Glossary of terms endemic to Singapore, as well as a character sheet, at the end. Eliza explains Four Square, while Sherlock gives an horchata recipe. Sounds right, but then Jimmy’s the one with the word search, so we might be here forever. . .

Kids Go To Work Day
You don’t have to put much thought into what this book is about, as the title spells it out concisely. A bit of a sequel to the previous STEM Club offering, this time they look at jobs that aren’t as scientific while visiting a candy factory—I wouldn’t have been able to concentrate on jobs while visiting there!—a nonprofit, a culinary school, and a magazine.
A little cutesy, but good, though not as good as the first one. The illustrations do the job, especially with people; the nonprofit hipster guy will stay with me for a while. . .

Roaming with Rudy, Paris!
“EmBARK”—yes, they went there—on a dog’s-eye view of the European capital.
This could have been fun—this SHOULD have been fun—but it’s told in such a boring style that even adults would have trouble wanting to read on (it’s called a KIDS ONLY guidebook, which makes the style even worse). There’s hardly anything with the dog either. This just comes off as a lecture for someone who might be visiting, telling them where they might go, but not really inspiring them. If this were read aloud to kids, it wouldn’t SOUND like fun.
If it wasn’t for the photos I would have given up quickly. They’re great, but it just doesn’t read as well as others in the same vein. Ends with quizzes disguised as games.

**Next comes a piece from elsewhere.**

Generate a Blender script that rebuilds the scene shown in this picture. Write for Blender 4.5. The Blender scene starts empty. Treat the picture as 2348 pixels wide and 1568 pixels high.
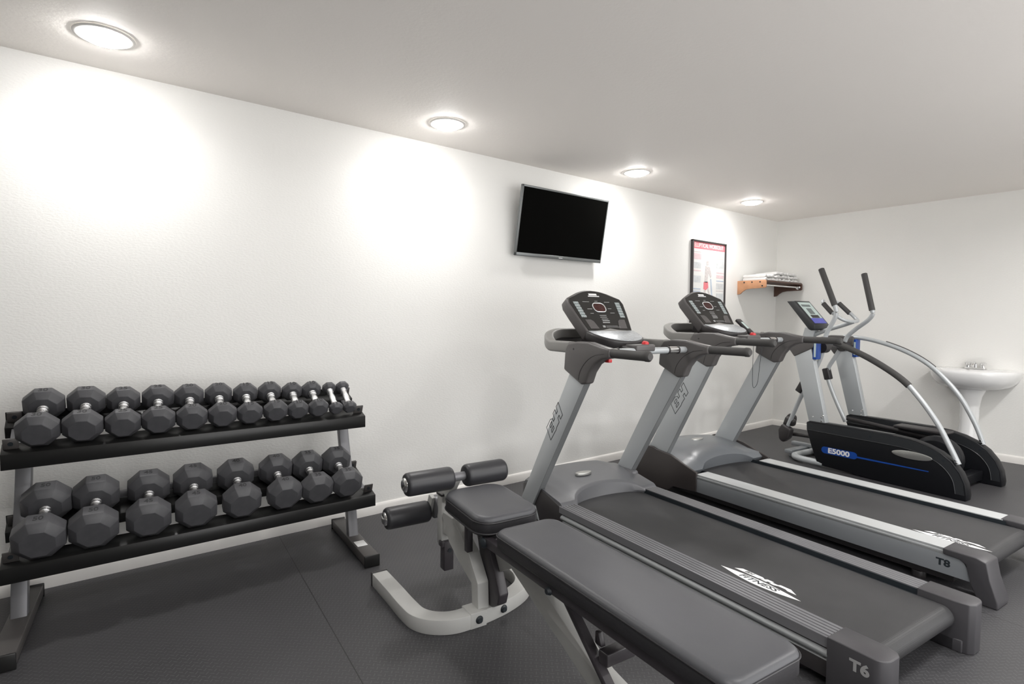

Roaming with Rudy, Washington DC!
Quick sequel to the Paris book, with the same inherent problems.
“The Capitol dome is 288 feet high and made of cast iron painted to look like marble.” How many kids would know—or care—what cast iron is? Reminds me of the teacher in Africa who used the iceberg metaphor with kids who’d never heard of such a thing.
I have the same objections here that I did for the first one, basically that it’s told in a matter of fact textbook style that would likely be boring to kids.
Some games at the end, but they’re basically homework. Not much fun to be had here.